Reproduce the data that follows in its entirety, character for character.

-- Start --

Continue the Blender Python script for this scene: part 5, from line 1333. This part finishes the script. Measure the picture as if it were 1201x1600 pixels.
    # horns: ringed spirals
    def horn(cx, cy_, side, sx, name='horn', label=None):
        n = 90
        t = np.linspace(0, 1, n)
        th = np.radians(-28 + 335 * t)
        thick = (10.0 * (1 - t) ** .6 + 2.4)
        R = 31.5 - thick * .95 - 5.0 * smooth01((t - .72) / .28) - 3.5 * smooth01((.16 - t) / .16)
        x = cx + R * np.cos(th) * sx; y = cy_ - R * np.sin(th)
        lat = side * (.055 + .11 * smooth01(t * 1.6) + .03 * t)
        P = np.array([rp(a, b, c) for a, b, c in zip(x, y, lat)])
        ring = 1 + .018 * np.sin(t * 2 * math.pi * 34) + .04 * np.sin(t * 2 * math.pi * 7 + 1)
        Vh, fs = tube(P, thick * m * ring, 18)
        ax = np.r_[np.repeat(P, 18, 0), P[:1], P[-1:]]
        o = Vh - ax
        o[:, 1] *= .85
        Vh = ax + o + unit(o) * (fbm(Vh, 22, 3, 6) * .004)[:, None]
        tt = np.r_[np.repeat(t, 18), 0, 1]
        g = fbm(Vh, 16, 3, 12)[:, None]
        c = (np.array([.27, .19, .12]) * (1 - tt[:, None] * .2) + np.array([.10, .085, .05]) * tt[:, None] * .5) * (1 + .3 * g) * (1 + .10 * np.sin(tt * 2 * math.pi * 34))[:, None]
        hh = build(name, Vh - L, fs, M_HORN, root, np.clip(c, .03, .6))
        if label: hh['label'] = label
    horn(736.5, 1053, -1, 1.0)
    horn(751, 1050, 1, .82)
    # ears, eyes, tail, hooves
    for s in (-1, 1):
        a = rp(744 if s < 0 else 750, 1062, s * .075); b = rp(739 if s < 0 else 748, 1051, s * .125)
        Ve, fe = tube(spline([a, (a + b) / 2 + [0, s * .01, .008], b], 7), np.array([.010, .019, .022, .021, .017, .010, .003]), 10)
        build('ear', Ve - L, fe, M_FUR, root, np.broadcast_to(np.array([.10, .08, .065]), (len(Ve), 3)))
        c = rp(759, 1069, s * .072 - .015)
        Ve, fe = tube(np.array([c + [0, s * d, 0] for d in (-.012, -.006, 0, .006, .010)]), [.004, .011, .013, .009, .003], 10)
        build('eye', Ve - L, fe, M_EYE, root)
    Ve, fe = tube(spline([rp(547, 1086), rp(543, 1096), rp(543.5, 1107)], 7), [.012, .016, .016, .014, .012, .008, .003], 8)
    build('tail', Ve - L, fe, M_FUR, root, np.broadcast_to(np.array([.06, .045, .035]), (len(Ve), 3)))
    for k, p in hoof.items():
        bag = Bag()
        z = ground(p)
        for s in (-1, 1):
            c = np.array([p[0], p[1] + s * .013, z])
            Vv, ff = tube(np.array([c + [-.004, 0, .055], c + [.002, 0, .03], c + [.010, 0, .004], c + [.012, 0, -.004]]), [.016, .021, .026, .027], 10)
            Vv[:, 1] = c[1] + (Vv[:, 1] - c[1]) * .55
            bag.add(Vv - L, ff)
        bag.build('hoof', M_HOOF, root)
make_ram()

-- End --

**Written answer**
Continue the Blender Python script for this scene: part 5, from line 1333. This part finishes the script. Measure the picture as if it were 1201x1600 pixels.
    # horns: ringed spirals
    def horn(cx, cy_, side, sx, name='horn', label=None):
        n = 90
        t = np.linspace(0, 1, n)
        th = np.radians(-28 + 335 * t)
        thick = (10.0 * (1 - t) ** .6 + 2.4)
        R = 31.5 - thick * .95 - 5.0 * smooth01((t - .72) / .28) - 3.5 * smooth01((.16 - t) / .16)
        x = cx + R * np.cos(th) * sx; y = cy_ - R * np.sin(th)
        lat = side * (.055 + .11 * smooth01(t * 1.6) + .03 * t)
        P = np.array([rp(a, b, c) for a, b, c in zip(x, y, lat)])
        ring = 1 + .018 * np.sin(t * 2 * math.pi * 34) + .04 * np.sin(t * 2 * math.pi * 7 + 1)
        Vh, fs = tube(P, thick * m * ring, 18)
        ax = np.r_[np.repeat(P, 18, 0), P[:1], P[-1:]]
        o = Vh - ax
        o[:, 1] *= .85
        Vh = ax + o + unit(o) * (fbm(Vh, 22, 3, 6) * .004)[:, None]
        tt = np.r_[np.repeat(t, 18), 0, 1]
        g = fbm(Vh, 16, 3, 12)[:, None]
        c = (np.array([.27, .19, .12]) * (1 - tt[:, None] * .2) + np.array([.10, .085, .05]) * tt[:, None] * .5) * (1 + .3 * g) * (1 + .10 * np.sin(tt * 2 * math.pi * 34))[:, None]
        hh = build(name, Vh - L, fs, M_HORN, root, np.clip(c, .03, .6))
        if label: hh['label'] = label
    horn(736.5, 1053, -1, 1.0)
    horn(751, 1050, 1, .82)
    # ears, eyes, tail, hooves
    for s in (-1, 1):
        a = rp(744 if s < 0 else 750, 1062, s * .075); b = rp(739 if s < 0 else 748, 1051, s * .125)
        Ve, fe = tube(spline([a, (a + b) / 2 + [0, s * .01, .008], b], 7), np.array([.010, .019, .022, .021, .017, .010, .003]), 10)
        build('ear', Ve - L, fe, M_FUR, root, np.broadcast_to(np.array([.10, .08, .065]), (len(Ve), 3)))
        c = rp(759, 1069, s * .072 - .015)
        Ve, fe = tube(np.array([c + [0, s * d, 0] for d in (-.012, -.006, 0, .006, .010)]), [.004, .011, .013, .009, .003], 10)
        build('eye', Ve - L, fe, M_EYE, root)
    Ve, fe = tube(spline([rp(547, 1086), rp(543, 1096), rp(543.5, 1107)], 7), [.012, .016, .016, .014, .012, .008, .003], 8)
    build('tail', Ve - L, fe, M_FUR, root, np.broadcast_to(np.array([.06, .045, .035]), (len(Ve), 3)))
    for k, p in hoof.items():
        bag = Bag()
        z = ground(p)
        for s in (-1, 1):
            c = np.array([p[0], p[1] + s * .013, z])
            Vv, ff = tube(np.array([c + [-.004, 0, .055], c + [.002, 0, .03], c + [.010, 0, .004], c + [.012, 0, -.004]]), [.016, .021, .026, .027], 10)
            Vv[:, 1] = c[1] + (Vv[:, 1] - c[1]) * .55
            bag.add(Vv - L, ff)
        bag.build('hoof', M_HOOF, root)
make_ram()